(Material):
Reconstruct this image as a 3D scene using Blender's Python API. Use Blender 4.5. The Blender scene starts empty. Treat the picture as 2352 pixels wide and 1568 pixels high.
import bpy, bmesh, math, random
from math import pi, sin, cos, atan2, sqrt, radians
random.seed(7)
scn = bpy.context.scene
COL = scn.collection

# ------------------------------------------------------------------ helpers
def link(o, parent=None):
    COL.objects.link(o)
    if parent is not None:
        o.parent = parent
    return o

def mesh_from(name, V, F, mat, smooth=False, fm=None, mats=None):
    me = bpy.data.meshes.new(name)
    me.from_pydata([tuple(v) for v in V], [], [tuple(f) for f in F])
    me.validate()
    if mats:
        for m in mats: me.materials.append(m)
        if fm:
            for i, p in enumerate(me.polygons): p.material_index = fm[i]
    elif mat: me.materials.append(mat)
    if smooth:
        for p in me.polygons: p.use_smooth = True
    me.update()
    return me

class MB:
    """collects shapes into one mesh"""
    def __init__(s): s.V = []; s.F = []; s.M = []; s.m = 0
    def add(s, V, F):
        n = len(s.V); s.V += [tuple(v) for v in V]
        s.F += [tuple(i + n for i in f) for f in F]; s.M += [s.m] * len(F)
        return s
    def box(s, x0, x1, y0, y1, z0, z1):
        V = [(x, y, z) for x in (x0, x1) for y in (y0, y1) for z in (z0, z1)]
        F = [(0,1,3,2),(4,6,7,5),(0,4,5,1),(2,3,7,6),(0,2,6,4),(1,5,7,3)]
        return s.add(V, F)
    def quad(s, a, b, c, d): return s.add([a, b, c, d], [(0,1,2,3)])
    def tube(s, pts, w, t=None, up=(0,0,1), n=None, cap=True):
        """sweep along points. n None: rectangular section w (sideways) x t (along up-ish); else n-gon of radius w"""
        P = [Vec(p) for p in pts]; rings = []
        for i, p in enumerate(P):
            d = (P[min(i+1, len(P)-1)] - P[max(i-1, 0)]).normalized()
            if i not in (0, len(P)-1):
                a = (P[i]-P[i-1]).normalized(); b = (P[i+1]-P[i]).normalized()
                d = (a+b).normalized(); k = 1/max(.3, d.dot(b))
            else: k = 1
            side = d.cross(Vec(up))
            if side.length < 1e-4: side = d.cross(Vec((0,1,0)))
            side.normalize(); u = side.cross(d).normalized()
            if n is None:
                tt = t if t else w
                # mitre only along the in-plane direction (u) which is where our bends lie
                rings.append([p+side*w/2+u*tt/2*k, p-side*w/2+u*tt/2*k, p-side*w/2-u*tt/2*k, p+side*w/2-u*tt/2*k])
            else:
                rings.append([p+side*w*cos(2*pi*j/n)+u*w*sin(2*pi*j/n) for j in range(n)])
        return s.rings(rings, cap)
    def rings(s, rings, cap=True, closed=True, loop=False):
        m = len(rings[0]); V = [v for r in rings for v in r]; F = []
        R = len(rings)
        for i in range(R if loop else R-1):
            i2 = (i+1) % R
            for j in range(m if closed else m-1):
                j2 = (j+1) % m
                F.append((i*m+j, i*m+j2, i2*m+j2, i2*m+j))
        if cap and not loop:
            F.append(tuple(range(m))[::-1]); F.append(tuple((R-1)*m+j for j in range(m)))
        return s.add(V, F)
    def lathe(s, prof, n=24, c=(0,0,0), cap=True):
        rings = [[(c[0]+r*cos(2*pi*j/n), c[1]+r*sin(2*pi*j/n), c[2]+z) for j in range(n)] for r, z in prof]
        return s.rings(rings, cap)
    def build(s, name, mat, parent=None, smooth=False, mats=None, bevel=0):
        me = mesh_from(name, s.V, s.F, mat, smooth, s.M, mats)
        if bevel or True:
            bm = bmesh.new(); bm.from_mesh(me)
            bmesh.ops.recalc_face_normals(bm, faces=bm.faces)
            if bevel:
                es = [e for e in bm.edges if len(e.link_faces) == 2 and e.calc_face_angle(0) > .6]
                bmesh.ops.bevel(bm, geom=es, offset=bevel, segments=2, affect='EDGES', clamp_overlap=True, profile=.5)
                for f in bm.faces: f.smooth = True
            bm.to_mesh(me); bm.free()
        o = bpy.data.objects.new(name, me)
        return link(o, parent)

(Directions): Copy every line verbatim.

(Full output):
Reconstruct this image as a 3D scene using Blender's Python API. Use Blender 4.5. The Blender scene starts empty. Treat the picture as 2352 pixels wide and 1568 pixels high.
import bpy, bmesh, math, random
from math import pi, sin, cos, atan2, sqrt, radians
random.seed(7)
scn = bpy.context.scene
COL = scn.collection

# ------------------------------------------------------------------ helpers
def link(o, parent=None):
    COL.objects.link(o)
    if parent is not None:
        o.parent = parent
    return o

def mesh_from(name, V, F, mat, smooth=False, fm=None, mats=None):
    me = bpy.data.meshes.new(name)
    me.from_pydata([tuple(v) for v in V], [], [tuple(f) for f in F])
    me.validate()
    if mats:
        for m in mats: me.materials.append(m)
        if fm:
            for i, p in enumerate(me.polygons): p.material_index = fm[i]
    elif mat: me.materials.append(mat)
    if smooth:
        for p in me.polygons: p.use_smooth = True
    me.update()
    return me

class MB:
    """collects shapes into one mesh"""
    def __init__(s): s.V = []; s.F = []; s.M = []; s.m = 0
    def add(s, V, F):
        n = len(s.V); s.V += [tuple(v) for v in V]
        s.F += [tuple(i + n for i in f) for f in F]; s.M += [s.m] * len(F)
        return s
    def box(s, x0, x1, y0, y1, z0, z1):
        V = [(x, y, z) for x in (x0, x1) for y in (y0, y1) for z in (z0, z1)]
        F = [(0,1,3,2),(4,6,7,5),(0,4,5,1),(2,3,7,6),(0,2,6,4),(1,5,7,3)]
        return s.add(V, F)
    def quad(s, a, b, c, d): return s.add([a, b, c, d], [(0,1,2,3)])
    def tube(s, pts, w, t=None, up=(0,0,1), n=None, cap=True):
        """sweep along points. n None: rectangular section w (sideways) x t (along up-ish); else n-gon of radius w"""
        P = [Vec(p) for p in pts]; rings = []
        for i, p in enumerate(P):
            d = (P[min(i+1, len(P)-1)] - P[max(i-1, 0)]).normalized()
            if i not in (0, len(P)-1):
                a = (P[i]-P[i-1]).normalized(); b = (P[i+1]-P[i]).normalized()
                d = (a+b).normalized(); k = 1/max(.3, d.dot(b))
            else: k = 1
            side = d.cross(Vec(up))
            if side.length < 1e-4: side = d.cross(Vec((0,1,0)))
            side.normalize(); u = side.cross(d).normalized()
            if n is None:
                tt = t if t else w
                # mitre only along the in-plane direction (u) which is where our bends lie
                rings.append([p+side*w/2+u*tt/2*k, p-side*w/2+u*tt/2*k, p-side*w/2-u*tt/2*k, p+side*w/2-u*tt/2*k])
            else:
                rings.append([p+side*w*cos(2*pi*j/n)+u*w*sin(2*pi*j/n) for j in range(n)])
        return s.rings(rings, cap)
    def rings(s, rings, cap=True, closed=True, loop=False):
        m = len(rings[0]); V = [v for r in rings for v in r]; F = []
        R = len(rings)
        for i in range(R if loop else R-1):
            i2 = (i+1) % R
            for j in range(m if closed else m-1):
                j2 = (j+1) % m
                F.append((i*m+j, i*m+j2, i2*m+j2, i2*m+j))
        if cap and not loop:
            F.append(tuple(range(m))[::-1]); F.append(tuple((R-1)*m+j for j in range(m)))
        return s.add(V, F)
    def lathe(s, prof, n=24, c=(0,0,0), cap=True):
        rings = [[(c[0]+r*cos(2*pi*j/n), c[1]+r*sin(2*pi*j/n), c[2]+z) for j in range(n)] for r, z in prof]
        return s.rings(rings, cap)
    def build(s, name, mat, parent=None, smooth=False, mats=None, bevel=0):
        me = mesh_from(name, s.V, s.F, mat, smooth, s.M, mats)
        if bevel or True:
            bm = bmesh.new(); bm.from_mesh(me)
            bmesh.ops.recalc_face_normals(bm, faces=bm.faces)
            if bevel:
                es = [e for e in bm.edges if len(e.link_faces) == 2 and e.calc_face_angle(0) > .6]
                bmesh.ops.bevel(bm, geom=es, offset=bevel, segments=2, affect='EDGES', clamp_overlap=True, profile=.5)
                for f in bm.faces: f.smooth = True
            bm.to_mesh(me); bm.free()
        o = bpy.data.objects.new(name, me)
        return link(o, parent)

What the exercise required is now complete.